The human mind works in interesting ways. We love to categorise things. It allows for easy recognition and reduced cognitive load – to stereotype frees up mental bandwidth. This is obviously helpful in many situations, but it can also breed blind spots in how we think. It can create borders that restrict creative thought. It can eliminate shades of grey, leaving only black and white.

This is clearly demonstrated in the fitness world. People associate “strength training” with “powerlifting” – as if squat, bench and deadlift are the gold standard of expressing strength. There’s a very good reason to have standardised lifts in strength sports, but there’s a weird obsession with SBD that need not exist for non-competitive lifters. I’ve come across many a fitness enthusiast, including myself, who continues to run headlong into an unwavering brick wall because they’re convinced that this time they’ll make it through without a banged up shoulder, aching lower back or pinching hips.

There’s no shame in replacing a conventional barbell deadlift with a trap bar variation. Lying on your back and pushing a bar is hardly representative of peak athleticism. Making progress in the gym is contingent on being able to train, which is not always possible when you’re injured. Who’d have thought choosing movements more suited to your individual biomechanics was such a revelation?

Let’s look at this from another angle. For those who are obsessed with packing on muscle, strict exercise selection is also a plague. The goal is to put enough tension across muscle fibres to force them to grow, and while we can get into the weeds with strength curves and range of motion, the library of classic bodybuilding exercises is also limited.

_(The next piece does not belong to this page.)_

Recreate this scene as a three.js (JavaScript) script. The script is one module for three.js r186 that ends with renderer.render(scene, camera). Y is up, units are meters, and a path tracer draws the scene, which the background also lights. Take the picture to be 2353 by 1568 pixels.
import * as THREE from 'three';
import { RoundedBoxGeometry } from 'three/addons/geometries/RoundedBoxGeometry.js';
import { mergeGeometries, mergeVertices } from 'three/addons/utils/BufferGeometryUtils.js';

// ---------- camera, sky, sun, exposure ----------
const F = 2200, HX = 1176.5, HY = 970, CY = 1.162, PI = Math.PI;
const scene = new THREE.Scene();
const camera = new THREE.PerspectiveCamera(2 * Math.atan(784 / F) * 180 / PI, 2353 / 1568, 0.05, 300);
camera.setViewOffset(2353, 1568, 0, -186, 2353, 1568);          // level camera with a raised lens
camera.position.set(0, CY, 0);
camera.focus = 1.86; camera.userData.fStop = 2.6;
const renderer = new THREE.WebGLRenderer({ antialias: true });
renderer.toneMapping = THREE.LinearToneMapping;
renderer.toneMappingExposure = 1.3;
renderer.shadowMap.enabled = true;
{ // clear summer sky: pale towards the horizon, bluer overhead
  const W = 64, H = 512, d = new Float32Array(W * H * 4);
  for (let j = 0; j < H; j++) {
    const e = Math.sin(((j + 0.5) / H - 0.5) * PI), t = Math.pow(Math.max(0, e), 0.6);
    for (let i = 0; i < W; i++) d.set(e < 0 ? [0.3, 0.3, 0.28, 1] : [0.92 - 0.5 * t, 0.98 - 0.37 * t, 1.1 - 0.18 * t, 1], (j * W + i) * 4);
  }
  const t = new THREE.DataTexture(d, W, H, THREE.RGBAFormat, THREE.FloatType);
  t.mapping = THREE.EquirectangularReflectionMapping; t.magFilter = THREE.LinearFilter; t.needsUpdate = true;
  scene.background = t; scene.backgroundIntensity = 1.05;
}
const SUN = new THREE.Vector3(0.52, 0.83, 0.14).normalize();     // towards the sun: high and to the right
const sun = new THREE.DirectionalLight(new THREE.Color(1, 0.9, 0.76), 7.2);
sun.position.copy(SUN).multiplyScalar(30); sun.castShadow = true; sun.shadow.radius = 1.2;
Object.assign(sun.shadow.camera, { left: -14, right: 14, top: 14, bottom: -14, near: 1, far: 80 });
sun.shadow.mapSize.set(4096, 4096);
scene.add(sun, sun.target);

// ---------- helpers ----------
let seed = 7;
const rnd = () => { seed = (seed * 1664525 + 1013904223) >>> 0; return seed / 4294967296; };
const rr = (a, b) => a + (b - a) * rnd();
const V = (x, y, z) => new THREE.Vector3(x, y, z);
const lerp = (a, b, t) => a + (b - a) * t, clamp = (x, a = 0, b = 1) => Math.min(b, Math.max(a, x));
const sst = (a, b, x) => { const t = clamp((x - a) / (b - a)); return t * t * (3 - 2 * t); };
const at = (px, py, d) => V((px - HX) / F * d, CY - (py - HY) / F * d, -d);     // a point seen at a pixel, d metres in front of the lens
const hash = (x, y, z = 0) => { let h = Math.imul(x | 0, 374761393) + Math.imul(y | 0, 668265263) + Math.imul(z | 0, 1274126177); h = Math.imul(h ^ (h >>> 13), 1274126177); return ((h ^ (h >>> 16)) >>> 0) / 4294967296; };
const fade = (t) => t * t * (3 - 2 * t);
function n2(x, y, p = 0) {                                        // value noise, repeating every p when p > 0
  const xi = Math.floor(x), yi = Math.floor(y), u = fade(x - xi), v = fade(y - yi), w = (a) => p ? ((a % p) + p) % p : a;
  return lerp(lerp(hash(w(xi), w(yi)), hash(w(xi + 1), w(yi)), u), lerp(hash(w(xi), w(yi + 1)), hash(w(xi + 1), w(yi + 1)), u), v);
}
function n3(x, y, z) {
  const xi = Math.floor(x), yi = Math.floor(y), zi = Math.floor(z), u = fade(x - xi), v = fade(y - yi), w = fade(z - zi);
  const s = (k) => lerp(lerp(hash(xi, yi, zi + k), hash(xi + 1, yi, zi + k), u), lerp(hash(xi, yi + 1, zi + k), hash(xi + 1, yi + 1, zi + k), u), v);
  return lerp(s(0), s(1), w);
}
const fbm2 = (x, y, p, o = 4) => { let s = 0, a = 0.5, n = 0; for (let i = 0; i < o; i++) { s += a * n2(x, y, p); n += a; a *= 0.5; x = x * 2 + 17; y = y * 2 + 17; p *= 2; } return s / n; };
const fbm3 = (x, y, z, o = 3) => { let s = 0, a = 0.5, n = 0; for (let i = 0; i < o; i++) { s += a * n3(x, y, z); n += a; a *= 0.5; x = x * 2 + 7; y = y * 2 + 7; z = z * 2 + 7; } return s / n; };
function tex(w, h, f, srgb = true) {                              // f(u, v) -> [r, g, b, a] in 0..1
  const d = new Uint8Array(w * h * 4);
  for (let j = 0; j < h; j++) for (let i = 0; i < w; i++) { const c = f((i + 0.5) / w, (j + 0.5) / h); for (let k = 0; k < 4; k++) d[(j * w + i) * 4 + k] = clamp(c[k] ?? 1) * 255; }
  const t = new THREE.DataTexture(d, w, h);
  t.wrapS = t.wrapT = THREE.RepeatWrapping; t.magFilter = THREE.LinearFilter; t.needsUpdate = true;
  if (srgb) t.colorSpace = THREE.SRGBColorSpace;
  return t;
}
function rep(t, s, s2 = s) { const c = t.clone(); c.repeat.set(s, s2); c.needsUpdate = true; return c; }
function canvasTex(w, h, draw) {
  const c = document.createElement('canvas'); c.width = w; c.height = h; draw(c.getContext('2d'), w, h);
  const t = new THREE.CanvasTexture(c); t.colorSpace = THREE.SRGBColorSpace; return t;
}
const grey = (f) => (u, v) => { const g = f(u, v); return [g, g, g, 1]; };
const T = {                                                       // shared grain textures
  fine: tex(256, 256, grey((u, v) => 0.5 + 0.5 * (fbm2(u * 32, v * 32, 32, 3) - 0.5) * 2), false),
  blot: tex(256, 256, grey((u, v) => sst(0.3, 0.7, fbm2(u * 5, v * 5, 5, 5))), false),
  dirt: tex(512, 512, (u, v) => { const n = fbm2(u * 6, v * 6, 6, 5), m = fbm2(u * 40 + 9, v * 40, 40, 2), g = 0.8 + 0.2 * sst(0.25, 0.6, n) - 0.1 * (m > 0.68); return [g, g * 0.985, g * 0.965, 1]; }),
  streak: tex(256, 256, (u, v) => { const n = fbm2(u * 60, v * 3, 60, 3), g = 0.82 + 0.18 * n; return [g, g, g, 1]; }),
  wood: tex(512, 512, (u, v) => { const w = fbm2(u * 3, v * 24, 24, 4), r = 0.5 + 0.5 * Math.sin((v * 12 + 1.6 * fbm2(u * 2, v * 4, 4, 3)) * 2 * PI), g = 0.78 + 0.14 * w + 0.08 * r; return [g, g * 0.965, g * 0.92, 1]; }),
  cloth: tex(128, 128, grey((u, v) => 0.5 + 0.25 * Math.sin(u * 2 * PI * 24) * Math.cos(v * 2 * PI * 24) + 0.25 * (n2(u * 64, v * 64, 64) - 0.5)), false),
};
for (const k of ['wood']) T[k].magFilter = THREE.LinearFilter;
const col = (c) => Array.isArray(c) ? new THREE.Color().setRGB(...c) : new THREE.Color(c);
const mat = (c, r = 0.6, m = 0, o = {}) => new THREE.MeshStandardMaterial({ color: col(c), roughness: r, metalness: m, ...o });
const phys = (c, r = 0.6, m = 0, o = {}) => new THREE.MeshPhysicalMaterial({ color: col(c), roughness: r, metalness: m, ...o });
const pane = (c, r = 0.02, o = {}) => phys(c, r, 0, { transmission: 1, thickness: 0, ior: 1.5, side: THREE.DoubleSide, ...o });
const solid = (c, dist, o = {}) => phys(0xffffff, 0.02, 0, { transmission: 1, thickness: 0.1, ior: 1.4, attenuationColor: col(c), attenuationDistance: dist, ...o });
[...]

I’ll give you a personal example – I’ve started doing much more calisthenic work for my upper body over the last few months. While some exercises aren’t conducive to high force output because of the stability requirements, you can still grow plenty of muscle with your own bodyweight, a chin-up bar and some rings – all you need to do is put adequate tension across muscle fibres.

I love this concept of removing the “branding” from movement because it allows freedom. It gives you a license to experiment, to be creative, to have fun, and above all to express physical characteristics without arbitrary rules.

Yoga is fundamentally just stretching. Strength is not just SBD. You can be a bodybuilder and a strength athlete at the same time. You can go for a jog AND work on sleeve-busting biceps.

Let’s start to expand our physical vocabulary by getting rid of movement branding.